===== Collected data =====

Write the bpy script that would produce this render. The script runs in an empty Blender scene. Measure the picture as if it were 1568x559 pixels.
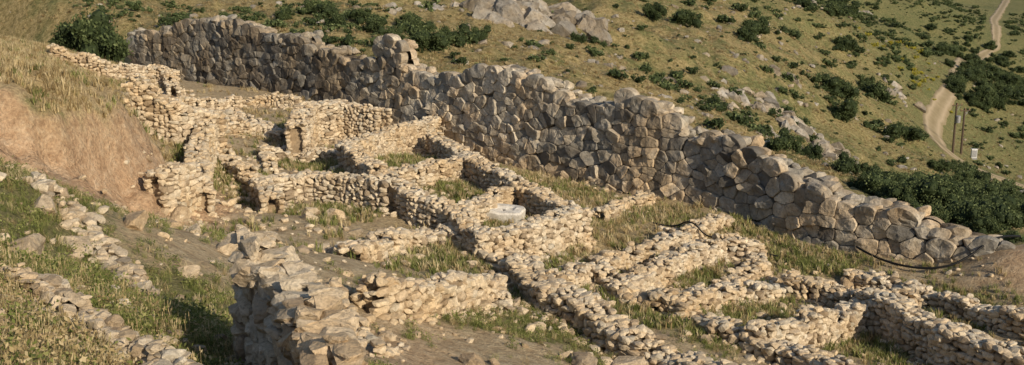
import bpy, math, random, numpy as np
from mathutils import Vector, noise as mn
random.seed(7); RS=np.random.RandomState(11)
C=bpy.context; SC=C.scene
def P3(s,k=10.,n=3):
    return [tuple(float(q)/k for q in t.split(',')) for t in s.split()]
# ---------------- terrain survey points (metres) ----------------
NW=P3("-5.3,8.5,-3.3 -5.8,11.8,-4.6 -5,12.5,-4.9 -4.2,13.7,-5.4 -4.7,19,-7 -2,13,-6.3 -7.2,14.8,-4.8 -7,15.5,-4.8 -6.4,19.1,-6.5 -7.8,26,-7.5 -9.1,23.1,-6.7 -3.6,25.7,-9.1 -5.8,30.8,-8.9 -2.3,22.6,-8.9 0.3,26.4,-10.4 4.1,30.2,-11.9 11.1,34,-13.3 17.3,34.9,-13.7 22.4,34.9,-13.7 -2.9,34.5,-10.6 -1.6,30.5,-10.4 1.4,33.4,-11.4 2.7,37.3,-12 5.9,35.2,-12.4 7.1,43.2,-13 10.4,40.1,-13.4 11.9,46.2,-13.3 12.8,35.9,-13.7 16.8,41,-14 -4.9,43.7,-10.9",1)
NW+=P3("-57,396,-108 -39,386,-109 -8,400,-114 -56,560,-109 -29,498,-109 -1,457,-113 22,420,-117 40,485,-122 29,556,-125 -101,569,-112 -101,468,-108 -130,469,-100 -147,561,-102 -127,631,-109 -147,672,-108 -178,653,-103 -149,450,-93 -132,369,-92 -115,389,-95 -85,358,-94 -78,418,-102 -130,321,-78 -119,380,-90 -168,357,-51 -155,377,-53 -145,406,-60 -136,412,-80 -134,344,-67 -124,275,-55 -95,212,-59 -89,183,-53 -107,224,-51 -210,448,-54 -195,478,-58 -244,600,-62 -264,697,-88 -345,803,-69 -350,754,-60 -223,755,-105 215,443,-128 201,411,-135 201,443,-128 161,420,-140 186,431,-136 -193,296,-48 -451,702,-64 292,421,-135 -261,902,-107 -162,810,-107 -81,727,-115 -13,653,-126 42,596,-129 93,550,-129 140,488,-135 181,452,-133")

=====

Required work:
Transcribe all the lines above exactly, apart from the pictures.

Full solution:
Write the bpy script that would produce this render. The script runs in an empty Blender scene. Measure the picture as if it were 1568x559 pixels.
import bpy, math, random, numpy as np
from mathutils import Vector, noise as mn
random.seed(7); RS=np.random.RandomState(11)
C=bpy.context; SC=C.scene
def P3(s,k=10.,n=3):
    return [tuple(float(q)/k for q in t.split(',')) for t in s.split()]
# ---------------- terrain survey points (metres) ----------------
NW=P3("-5.3,8.5,-3.3 -5.8,11.8,-4.6 -5,12.5,-4.9 -4.2,13.7,-5.4 -4.7,19,-7 -2,13,-6.3 -7.2,14.8,-4.8 -7,15.5,-4.8 -6.4,19.1,-6.5 -7.8,26,-7.5 -9.1,23.1,-6.7 -3.6,25.7,-9.1 -5.8,30.8,-8.9 -2.3,22.6,-8.9 0.3,26.4,-10.4 4.1,30.2,-11.9 11.1,34,-13.3 17.3,34.9,-13.7 22.4,34.9,-13.7 -2.9,34.5,-10.6 -1.6,30.5,-10.4 1.4,33.4,-11.4 2.7,37.3,-12 5.9,35.2,-12.4 7.1,43.2,-13 10.4,40.1,-13.4 11.9,46.2,-13.3 12.8,35.9,-13.7 16.8,41,-14 -4.9,43.7,-10.9",1)
NW+=P3("-57,396,-108 -39,386,-109 -8,400,-114 -56,560,-109 -29,498,-109 -1,457,-113 22,420,-117 40,485,-122 29,556,-125 -101,569,-112 -101,468,-108 -130,469,-100 -147,561,-102 -127,631,-109 -147,672,-108 -178,653,-103 -149,450,-93 -132,369,-92 -115,389,-95 -85,358,-94 -78,418,-102 -130,321,-78 -119,380,-90 -168,357,-51 -155,377,-53 -145,406,-60 -136,412,-80 -134,344,-67 -124,275,-55 -95,212,-59 -89,183,-53 -107,224,-51 -210,448,-54 -195,478,-58 -244,600,-62 -264,697,-88 -345,803,-69 -350,754,-60 -223,755,-105 215,443,-128 201,411,-135 201,443,-128 161,420,-140 186,431,-136 -193,296,-48 -451,702,-64 292,421,-135 -261,902,-107 -162,810,-107 -81,727,-115 -13,653,-126 42,596,-129 93,550,-129 140,488,-135 181,452,-133")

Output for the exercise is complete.